A catalog that is understood but not acted on will still drift. Products will remain unreviewed. Seasonal windows will arrive before the seller is ready.

Underexposed products will stay buried. Weak products will keep receiving attention. Stronger candidates will never be prepared for a fair test.

The purpose of a 90-day catalog plan is to prevent that drift. It gives the seller a short, practical planning window. Ninety days is long enough to prepare products, review existing listings, classify seasonal opportunities, and choose future test candidates.

It is also short enough to keep the plan specific. The seller is not trying to predict the whole year or build the later account roadmap here. The seller is deciding what needs to happen next in the catalog.

Here, the plan is focused on the catalog before PPC: what to create, what to review, what to fix, what to hold, what to leave organic-only, and what may eventually deserve controlled testing.

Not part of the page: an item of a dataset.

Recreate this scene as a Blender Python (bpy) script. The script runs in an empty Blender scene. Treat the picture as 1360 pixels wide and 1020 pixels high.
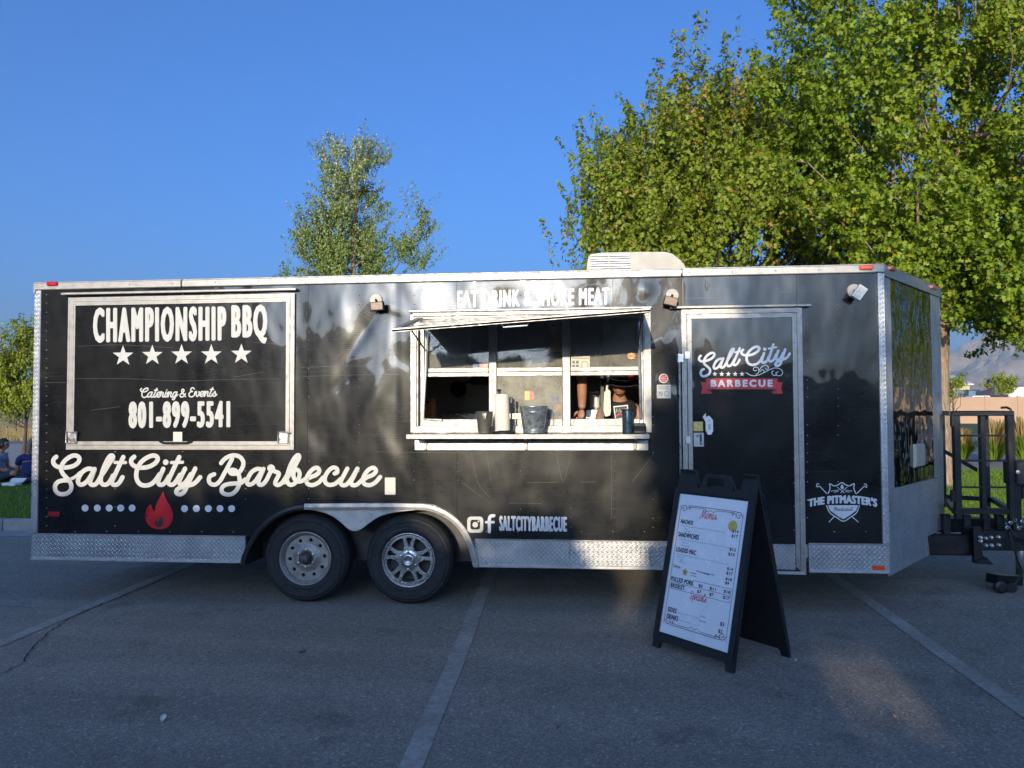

A catalog plan should decide what deserves attention before budget enters the system. Without this step, PPC often receives whatever happens to be available: recent uploads, random products, old designs, broad niches, seasonal products outside their window, or products the seller personally likes. That is not a strategy.

A stronger approach is to decide which products are worth preparing before the seller starts paying for traffic. The 90-day catalog plan can be divided into three simple work blocks: review, build, and prepare. The first 30 days are for review and classification.

The seller looks at the existing catalog and asks what is already there. Which products are evergreen? Which are seasonal?

Which are event-driven? Which are trend-sensitive? Which are organic-only?

Which are underexposed? Which products have safety concerns? Which products have weak buyer clarity, poor product type fit, or listing problems?

This phase is not about creating as much as possible. It is about understanding what the account already contains. The next 30 days are for building and improving.